Hacker News new | ask | show | jobs
by sclarisse 1136 days ago
They’re complying by not offering the product. Makes sense to me.

It’s a free product. Any effort spent making it compliant is an expense not paid for. Any non compliance is a business risk, with a percent of global revenue at stake. Why take that risk for no benefit?

Maybe once they have a revenue model for it and find it profitable things will change. Until then the GDPR is not the essence of all that is good in the world such that only the wicked heathens would dare not pay it homage. That’s imperialistic moralizing of the sort which at this point belongs in the dustbin of history along with Europe’s other collective efforts in the area.

3 comments

This makes complete sense to me. Amazing that a company is getting criticism for not making a product available. One thing I’ve learned from HN over the years is that people are going to be mad and criticize you regardless of what you do, so just do what you want anyway and ignore the criticism.

I really don’t like the way a lot of big corporations are handling things recently (especially with regard to layoffs and RTO), but I’m also not surprised that overly critical feedback by anonymous commenters on HN has little effect on changing people’s minds.

There is this very strong thread here that a large US company has some moral imperative to offer a (free for now) product/service in the EU by people who presumably would not make the same case for China, much less Russia.
The appropriate reaction is probably the same as if you hear that a brand of snacks is not legal to sell as food in the EU. You probably want to investigate.

EU is many things and has some wacky laws (check Northern Ireland), but if a digital service is breaking EU law, they are likely doing something you do not want them to do.

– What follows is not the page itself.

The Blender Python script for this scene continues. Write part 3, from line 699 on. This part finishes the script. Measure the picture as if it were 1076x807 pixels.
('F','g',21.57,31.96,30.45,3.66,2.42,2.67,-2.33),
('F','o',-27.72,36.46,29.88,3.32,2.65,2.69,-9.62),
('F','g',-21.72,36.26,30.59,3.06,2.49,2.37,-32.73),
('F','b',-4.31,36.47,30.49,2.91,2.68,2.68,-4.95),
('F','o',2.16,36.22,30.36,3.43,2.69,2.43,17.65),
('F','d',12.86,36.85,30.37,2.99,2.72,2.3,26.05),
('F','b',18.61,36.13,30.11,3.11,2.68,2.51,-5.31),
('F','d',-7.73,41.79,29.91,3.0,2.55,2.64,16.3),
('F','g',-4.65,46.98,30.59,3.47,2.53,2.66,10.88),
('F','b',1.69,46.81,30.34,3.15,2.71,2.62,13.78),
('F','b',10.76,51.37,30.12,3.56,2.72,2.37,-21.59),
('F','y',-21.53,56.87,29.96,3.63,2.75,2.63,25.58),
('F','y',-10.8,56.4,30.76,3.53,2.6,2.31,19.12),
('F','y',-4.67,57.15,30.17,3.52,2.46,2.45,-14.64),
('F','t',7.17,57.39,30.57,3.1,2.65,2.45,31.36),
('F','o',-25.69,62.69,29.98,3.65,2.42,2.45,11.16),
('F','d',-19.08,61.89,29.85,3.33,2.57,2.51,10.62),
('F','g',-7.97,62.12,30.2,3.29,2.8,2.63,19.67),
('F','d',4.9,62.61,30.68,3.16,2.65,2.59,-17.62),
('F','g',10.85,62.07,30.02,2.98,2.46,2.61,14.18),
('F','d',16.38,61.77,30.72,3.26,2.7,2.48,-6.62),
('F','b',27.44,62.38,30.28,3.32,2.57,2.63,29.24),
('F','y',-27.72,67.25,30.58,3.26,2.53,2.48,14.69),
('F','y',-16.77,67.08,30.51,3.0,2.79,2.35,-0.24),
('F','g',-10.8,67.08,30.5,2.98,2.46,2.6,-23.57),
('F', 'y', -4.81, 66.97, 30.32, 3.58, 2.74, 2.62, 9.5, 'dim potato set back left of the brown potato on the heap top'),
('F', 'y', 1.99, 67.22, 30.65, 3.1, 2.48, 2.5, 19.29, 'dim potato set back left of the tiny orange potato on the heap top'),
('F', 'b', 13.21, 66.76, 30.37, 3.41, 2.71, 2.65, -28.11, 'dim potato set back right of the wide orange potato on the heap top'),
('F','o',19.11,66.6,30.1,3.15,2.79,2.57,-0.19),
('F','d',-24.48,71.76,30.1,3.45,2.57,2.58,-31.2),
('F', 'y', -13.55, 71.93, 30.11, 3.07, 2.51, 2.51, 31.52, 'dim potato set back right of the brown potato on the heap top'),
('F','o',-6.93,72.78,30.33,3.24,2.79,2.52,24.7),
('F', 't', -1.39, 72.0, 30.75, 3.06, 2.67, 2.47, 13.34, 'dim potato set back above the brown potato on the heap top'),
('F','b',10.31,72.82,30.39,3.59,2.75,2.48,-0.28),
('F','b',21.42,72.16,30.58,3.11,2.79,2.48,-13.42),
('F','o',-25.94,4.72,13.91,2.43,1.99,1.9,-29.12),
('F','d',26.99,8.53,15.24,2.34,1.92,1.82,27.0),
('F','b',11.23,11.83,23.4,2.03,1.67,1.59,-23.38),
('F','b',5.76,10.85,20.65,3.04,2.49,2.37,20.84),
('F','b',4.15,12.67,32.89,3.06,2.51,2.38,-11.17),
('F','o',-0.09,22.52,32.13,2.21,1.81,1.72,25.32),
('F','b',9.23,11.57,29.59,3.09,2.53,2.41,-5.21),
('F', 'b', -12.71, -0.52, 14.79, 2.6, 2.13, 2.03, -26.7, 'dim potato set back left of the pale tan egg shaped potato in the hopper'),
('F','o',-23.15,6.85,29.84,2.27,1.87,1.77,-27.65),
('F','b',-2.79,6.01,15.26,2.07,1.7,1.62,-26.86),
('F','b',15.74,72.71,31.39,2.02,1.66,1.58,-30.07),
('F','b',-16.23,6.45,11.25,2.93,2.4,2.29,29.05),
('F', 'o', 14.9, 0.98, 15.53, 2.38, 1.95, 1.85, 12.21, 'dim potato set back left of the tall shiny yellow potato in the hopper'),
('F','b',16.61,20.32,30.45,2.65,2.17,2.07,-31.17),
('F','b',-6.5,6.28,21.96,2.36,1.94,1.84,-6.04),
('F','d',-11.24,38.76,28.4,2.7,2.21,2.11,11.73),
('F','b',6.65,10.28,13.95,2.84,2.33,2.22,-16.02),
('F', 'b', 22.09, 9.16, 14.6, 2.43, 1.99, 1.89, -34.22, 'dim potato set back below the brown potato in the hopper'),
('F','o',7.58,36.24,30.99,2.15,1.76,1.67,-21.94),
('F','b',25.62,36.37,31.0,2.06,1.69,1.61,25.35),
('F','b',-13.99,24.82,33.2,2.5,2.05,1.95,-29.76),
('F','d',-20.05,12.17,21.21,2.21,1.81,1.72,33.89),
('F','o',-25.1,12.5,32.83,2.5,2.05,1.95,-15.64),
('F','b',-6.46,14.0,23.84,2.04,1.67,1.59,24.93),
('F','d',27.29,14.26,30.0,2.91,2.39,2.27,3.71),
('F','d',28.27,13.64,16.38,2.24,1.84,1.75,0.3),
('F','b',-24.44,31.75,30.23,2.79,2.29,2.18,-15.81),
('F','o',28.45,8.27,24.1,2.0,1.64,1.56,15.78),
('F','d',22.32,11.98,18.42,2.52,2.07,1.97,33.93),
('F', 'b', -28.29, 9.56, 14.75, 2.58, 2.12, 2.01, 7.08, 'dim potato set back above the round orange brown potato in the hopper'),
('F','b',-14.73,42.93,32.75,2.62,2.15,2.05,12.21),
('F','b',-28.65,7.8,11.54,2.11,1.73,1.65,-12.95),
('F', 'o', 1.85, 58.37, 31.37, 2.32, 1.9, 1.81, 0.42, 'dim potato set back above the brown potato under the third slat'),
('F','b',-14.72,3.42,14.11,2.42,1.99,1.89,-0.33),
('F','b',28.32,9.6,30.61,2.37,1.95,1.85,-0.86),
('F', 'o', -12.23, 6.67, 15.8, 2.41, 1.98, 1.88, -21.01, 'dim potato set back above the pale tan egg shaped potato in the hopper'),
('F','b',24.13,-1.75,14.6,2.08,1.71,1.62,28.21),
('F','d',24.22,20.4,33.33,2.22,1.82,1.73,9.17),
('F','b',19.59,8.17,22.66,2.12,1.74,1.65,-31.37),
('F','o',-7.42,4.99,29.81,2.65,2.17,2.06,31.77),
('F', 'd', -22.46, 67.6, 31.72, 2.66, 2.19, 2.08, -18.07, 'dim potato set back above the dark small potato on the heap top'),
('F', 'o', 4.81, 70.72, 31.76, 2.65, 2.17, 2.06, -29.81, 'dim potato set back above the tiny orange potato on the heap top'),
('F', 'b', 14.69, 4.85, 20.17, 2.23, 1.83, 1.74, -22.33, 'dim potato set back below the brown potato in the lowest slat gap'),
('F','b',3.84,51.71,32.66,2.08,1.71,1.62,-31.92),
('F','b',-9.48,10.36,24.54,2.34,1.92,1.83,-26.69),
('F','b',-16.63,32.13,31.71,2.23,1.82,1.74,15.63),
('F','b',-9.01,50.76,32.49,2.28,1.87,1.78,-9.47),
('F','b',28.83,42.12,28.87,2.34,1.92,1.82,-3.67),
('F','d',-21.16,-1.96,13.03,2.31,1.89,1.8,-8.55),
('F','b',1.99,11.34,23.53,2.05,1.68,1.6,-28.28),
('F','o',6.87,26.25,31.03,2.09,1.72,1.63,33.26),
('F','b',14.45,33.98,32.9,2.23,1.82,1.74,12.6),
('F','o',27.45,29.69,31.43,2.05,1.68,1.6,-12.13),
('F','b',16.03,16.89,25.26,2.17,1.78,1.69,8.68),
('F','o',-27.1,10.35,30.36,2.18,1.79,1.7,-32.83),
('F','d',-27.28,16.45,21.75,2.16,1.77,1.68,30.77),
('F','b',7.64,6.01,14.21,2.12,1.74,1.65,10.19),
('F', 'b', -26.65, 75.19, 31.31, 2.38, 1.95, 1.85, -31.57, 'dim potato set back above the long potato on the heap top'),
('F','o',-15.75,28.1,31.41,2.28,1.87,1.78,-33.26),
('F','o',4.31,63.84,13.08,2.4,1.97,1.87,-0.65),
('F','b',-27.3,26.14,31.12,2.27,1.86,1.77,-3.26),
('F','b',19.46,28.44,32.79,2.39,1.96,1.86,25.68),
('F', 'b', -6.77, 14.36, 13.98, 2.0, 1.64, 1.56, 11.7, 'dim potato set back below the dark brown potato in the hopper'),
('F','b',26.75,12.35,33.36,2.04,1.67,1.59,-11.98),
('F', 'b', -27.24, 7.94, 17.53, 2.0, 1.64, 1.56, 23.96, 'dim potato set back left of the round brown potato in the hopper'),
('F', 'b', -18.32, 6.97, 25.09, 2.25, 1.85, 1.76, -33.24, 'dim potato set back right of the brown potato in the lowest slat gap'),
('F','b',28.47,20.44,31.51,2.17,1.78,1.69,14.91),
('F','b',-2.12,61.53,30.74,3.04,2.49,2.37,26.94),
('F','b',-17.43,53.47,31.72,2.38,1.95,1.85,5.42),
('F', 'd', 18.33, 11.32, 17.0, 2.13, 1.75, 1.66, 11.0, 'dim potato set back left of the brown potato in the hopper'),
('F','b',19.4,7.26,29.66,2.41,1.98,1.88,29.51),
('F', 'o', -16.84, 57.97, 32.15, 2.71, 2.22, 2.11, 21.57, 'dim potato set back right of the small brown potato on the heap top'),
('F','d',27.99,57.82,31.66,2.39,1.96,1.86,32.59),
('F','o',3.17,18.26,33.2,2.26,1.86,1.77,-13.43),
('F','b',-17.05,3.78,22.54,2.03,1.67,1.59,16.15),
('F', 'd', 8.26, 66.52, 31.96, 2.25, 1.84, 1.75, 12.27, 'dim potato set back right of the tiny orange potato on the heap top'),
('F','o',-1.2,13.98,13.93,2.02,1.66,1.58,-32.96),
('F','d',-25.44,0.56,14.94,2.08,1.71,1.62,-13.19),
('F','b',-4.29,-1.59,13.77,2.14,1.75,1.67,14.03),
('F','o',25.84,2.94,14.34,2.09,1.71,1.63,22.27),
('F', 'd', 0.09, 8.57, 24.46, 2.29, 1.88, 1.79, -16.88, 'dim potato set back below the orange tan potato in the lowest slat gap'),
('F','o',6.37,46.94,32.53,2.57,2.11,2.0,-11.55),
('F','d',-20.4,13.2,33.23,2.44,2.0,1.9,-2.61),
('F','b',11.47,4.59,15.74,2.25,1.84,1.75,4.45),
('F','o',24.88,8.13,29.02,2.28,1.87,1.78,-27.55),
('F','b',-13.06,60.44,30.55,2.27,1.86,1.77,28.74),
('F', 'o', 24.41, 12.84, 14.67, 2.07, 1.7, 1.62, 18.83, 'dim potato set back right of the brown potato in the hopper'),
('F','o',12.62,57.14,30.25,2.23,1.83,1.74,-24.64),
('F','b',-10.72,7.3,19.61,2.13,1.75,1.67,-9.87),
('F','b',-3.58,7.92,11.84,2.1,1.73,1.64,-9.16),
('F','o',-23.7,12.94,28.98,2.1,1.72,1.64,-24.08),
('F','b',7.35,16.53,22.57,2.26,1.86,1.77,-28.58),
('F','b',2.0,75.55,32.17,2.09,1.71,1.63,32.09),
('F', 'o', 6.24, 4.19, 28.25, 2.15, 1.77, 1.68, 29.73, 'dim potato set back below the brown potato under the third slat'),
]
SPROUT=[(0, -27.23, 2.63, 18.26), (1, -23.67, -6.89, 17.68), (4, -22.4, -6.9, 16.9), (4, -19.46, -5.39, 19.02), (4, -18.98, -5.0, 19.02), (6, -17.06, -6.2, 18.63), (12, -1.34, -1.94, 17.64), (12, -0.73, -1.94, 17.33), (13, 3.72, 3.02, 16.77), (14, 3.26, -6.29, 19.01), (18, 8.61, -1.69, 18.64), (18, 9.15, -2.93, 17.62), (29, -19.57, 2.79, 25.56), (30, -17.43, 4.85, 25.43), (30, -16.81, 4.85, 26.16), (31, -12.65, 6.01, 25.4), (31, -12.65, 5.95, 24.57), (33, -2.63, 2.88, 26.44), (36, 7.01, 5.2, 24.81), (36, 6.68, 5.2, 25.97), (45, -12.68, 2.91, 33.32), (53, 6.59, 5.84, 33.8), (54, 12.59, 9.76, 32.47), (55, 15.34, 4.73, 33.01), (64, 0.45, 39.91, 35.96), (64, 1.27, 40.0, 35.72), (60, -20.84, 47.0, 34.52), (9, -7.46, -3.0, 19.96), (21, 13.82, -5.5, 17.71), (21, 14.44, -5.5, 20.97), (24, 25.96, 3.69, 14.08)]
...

There are lots of agricultural goods not available in the states that are available in Europe, and vice versa. Few people take that as a signal that there is some danger in those products (well, except those chocolate eggs with toys in them), it’s just different places having different rules.
I can assure you that most Europeans think the reason US meat is not for sale here is because it is unfit for consumption: look at the debate in the UK around “chlorinated chicken” just after Brexit, or hormone beef. For most processed food, the (founded) assumption is that it’s full of HCFS.
No, the imperialistic moralising is thinking a corporation gets to make the rules over democratic institutions.
If you consistently fine a company for breaking your rules, you can't then demand access to their products that might break your rules.
Maybe they shouldn't break the rules instead?
The EU is not within their right to regulate products made by Americans companies sold to Americans. If we want to talk imperialism, this is exactly that sort of overreach.
That's a related but different point to here, it's not a counter argument.
There are a couple ways to do that. One is by not offering the product.
How do you reason? Google decided to follow the EU rules by not offering the service there.